### Material
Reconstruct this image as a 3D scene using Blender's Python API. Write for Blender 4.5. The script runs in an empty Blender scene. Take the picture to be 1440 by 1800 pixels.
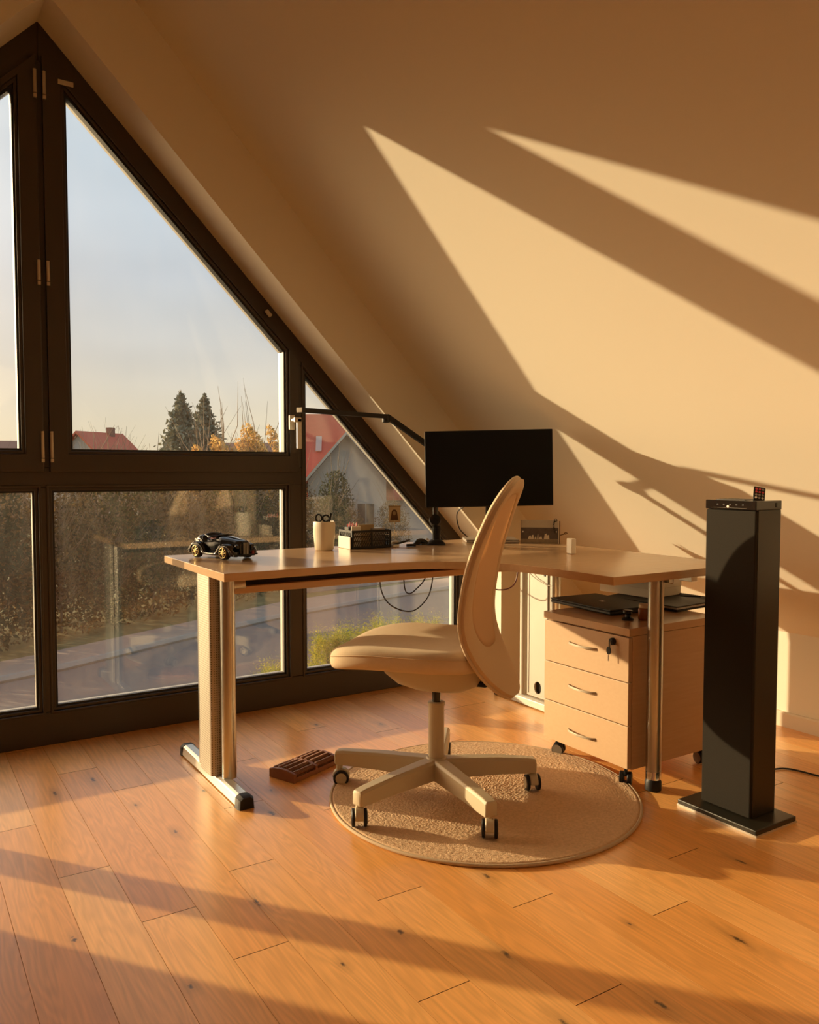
import bpy, bmesh, math, random
from mathutils import Vector, Matrix
random.seed(7)
PI = math.pi
R_ = math.radians
scene = bpy.context.scene
COL = scene.collection

# ------------------------------------------------------------------ camera
cam_data = bpy.data.cameras.new('camera')
cam = bpy.data.objects.new('camera', cam_data)
COL.objects.link(cam)
YAW, PITCH, EYE = R_(32.5416), R_(2.8624), 1.06
FW = Vector((math.sin(YAW) * math.cos(PITCH), math.cos(YAW) * math.cos(PITCH), -math.sin(PITCH)))
RT = Vector((math.cos(YAW), -math.sin(YAW), 0))
UP = RT.cross(FW)
cam.matrix_world = Matrix(((RT.x, UP.x, -FW.x, 0), (RT.y, UP.y, -FW.y, 0), (RT.z, UP.z, -FW.z, EYE), (0, 0, 0, 1)))
cam_data.sensor_fit = 'HORIZONTAL'
cam_data.sensor_width = 36.0
cam_data.lens = 36.0
cam_data.clip_start = 0.02
cam_data.clip_end = 800
scene.camera = cam

# ------------------------------------------------------------------ view, sun, sky
scene.view_settings.view_transform = 'Standard'
scene.view_settings.look = 'None'
scene.view_settings.gamma = 1.0
scene.view_settings.use_curve_mapping = False
scene.view_settings.exposure = 0.0
scene.cycles.max_bounces = 14
scene.cycles.diffuse_bounces = 8
scene.cycles.glossy_bounces = 5
scene.cycles.transparent_max_bounces = 24
scene.cycles.transmission_bounces = 8
scene.cycles.use_denoising = True
scene.cycles.sample_clamp_indirect = 8.0
scene.cycles.caustics_reflective = False

SUN_DIR = Vector((0.603, -0.790, -0.187)).normalized()
sun_data = bpy.data.lights.new('sun', 'SUN')
sun_data.energy = 8.3
sun_data.color = (1.0, 0.76, 0.44)
sun_data.angle = R_(0.6)
sun = bpy.data.objects.new('sun', sun_data)
sun.rotation_euler = (-SUN_DIR).to_track_quat('Z', 'Y').to_euler()
sun.location = (-6, 8, 6)
COL.objects.link(sun)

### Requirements
Your task is to restate word for word the lines from the top of the data to the line containing "COL = scene.collection", both ends included, with every picture left out.

### Full output
Reconstruct this image as a 3D scene using Blender's Python API. Write for Blender 4.5. The script runs in an empty Blender scene. Take the picture to be 1440 by 1800 pixels.
import bpy, bmesh, math, random
from mathutils import Vector, Matrix
random.seed(7)
PI = math.pi
R_ = math.radians
scene = bpy.context.scene
COL = scene.collection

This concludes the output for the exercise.